_WORK TO COMPLETE_. Repeat all of the data precisely.
-- Start DATA EXCERPT --
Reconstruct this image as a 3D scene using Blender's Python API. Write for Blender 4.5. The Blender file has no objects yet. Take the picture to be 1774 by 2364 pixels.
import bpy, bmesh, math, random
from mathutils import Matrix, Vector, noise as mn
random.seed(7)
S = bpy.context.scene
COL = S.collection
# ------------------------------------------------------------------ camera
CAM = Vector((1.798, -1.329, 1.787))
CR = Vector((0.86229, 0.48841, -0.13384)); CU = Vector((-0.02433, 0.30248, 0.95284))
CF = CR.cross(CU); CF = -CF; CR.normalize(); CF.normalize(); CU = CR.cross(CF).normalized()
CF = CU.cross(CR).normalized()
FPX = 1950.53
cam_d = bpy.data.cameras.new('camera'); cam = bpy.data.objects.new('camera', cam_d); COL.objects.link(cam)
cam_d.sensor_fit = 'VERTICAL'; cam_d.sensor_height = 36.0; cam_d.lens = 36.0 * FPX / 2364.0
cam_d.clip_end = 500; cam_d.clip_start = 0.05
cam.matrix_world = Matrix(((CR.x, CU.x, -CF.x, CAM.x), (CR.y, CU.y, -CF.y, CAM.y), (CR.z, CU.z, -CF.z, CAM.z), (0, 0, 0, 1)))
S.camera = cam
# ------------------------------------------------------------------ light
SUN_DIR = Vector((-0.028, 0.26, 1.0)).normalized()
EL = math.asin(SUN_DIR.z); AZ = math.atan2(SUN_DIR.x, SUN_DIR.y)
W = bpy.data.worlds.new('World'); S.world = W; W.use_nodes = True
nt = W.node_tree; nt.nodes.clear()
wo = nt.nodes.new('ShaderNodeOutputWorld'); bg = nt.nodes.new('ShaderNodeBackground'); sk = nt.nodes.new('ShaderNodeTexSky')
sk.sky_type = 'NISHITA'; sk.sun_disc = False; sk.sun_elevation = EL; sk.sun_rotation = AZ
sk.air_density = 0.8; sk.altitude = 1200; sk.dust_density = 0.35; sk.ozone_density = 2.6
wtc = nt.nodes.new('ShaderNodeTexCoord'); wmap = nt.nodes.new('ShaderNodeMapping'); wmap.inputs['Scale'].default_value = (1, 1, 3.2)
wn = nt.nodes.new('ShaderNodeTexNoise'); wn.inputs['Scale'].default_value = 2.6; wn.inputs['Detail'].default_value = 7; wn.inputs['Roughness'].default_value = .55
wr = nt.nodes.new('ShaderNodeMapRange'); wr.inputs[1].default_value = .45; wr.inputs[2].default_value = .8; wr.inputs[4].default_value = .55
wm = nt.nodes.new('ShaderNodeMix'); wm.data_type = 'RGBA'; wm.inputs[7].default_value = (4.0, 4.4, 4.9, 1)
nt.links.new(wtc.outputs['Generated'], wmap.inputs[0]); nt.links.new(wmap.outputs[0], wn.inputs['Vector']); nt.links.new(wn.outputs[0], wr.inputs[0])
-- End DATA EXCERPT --
_OUTPUT_.
Reconstruct this image as a 3D scene using Blender's Python API. Write for Blender 4.5. The Blender file has no objects yet. Take the picture to be 1774 by 2364 pixels.
import bpy, bmesh, math, random
from mathutils import Matrix, Vector, noise as mn
random.seed(7)
S = bpy.context.scene
COL = S.collection
# ------------------------------------------------------------------ camera
CAM = Vector((1.798, -1.329, 1.787))
CR = Vector((0.86229, 0.48841, -0.13384)); CU = Vector((-0.02433, 0.30248, 0.95284))
CF = CR.cross(CU); CF = -CF; CR.normalize(); CF.normalize(); CU = CR.cross(CF).normalized()
CF = CU.cross(CR).normalized()
FPX = 1950.53
cam_d = bpy.data.cameras.new('camera'); cam = bpy.data.objects.new('camera', cam_d); COL.objects.link(cam)
cam_d.sensor_fit = 'VERTICAL'; cam_d.sensor_height = 36.0; cam_d.lens = 36.0 * FPX / 2364.0
cam_d.clip_end = 500; cam_d.clip_start = 0.05
cam.matrix_world = Matrix(((CR.x, CU.x, -CF.x, CAM.x), (CR.y, CU.y, -CF.y, CAM.y), (CR.z, CU.z, -CF.z, CAM.z), (0, 0, 0, 1)))
S.camera = cam
# ------------------------------------------------------------------ light
SUN_DIR = Vector((-0.028, 0.26, 1.0)).normalized()
EL = math.asin(SUN_DIR.z); AZ = math.atan2(SUN_DIR.x, SUN_DIR.y)
W = bpy.data.worlds.new('World'); S.world = W; W.use_nodes = True
nt = W.node_tree; nt.nodes.clear()
wo = nt.nodes.new('ShaderNodeOutputWorld'); bg = nt.nodes.new('ShaderNodeBackground'); sk = nt.nodes.new('ShaderNodeTexSky')
sk.sky_type = 'NISHITA'; sk.sun_disc = False; sk.sun_elevation = EL; sk.sun_rotation = AZ
sk.air_density = 0.8; sk.altitude = 1200; sk.dust_density = 0.35; sk.ozone_density = 2.6
wtc = nt.nodes.new('ShaderNodeTexCoord'); wmap = nt.nodes.new('ShaderNodeMapping'); wmap.inputs['Scale'].default_value = (1, 1, 3.2)
wn = nt.nodes.new('ShaderNodeTexNoise'); wn.inputs['Scale'].default_value = 2.6; wn.inputs['Detail'].default_value = 7; wn.inputs['Roughness'].default_value = .55
wr = nt.nodes.new('ShaderNodeMapRange'); wr.inputs[1].default_value = .45; wr.inputs[2].default_value = .8; wr.inputs[4].default_value = .55
wm = nt.nodes.new('ShaderNodeMix'); wm.data_type = 'RGBA'; wm.inputs[7].default_value = (4.0, 4.4, 4.9, 1)
nt.links.new(wtc.outputs['Generated'], wmap.inputs[0]); nt.links.new(wmap.outputs[0], wn.inputs['Vector']); nt.links.new(wn.outputs[0], wr.inputs[0])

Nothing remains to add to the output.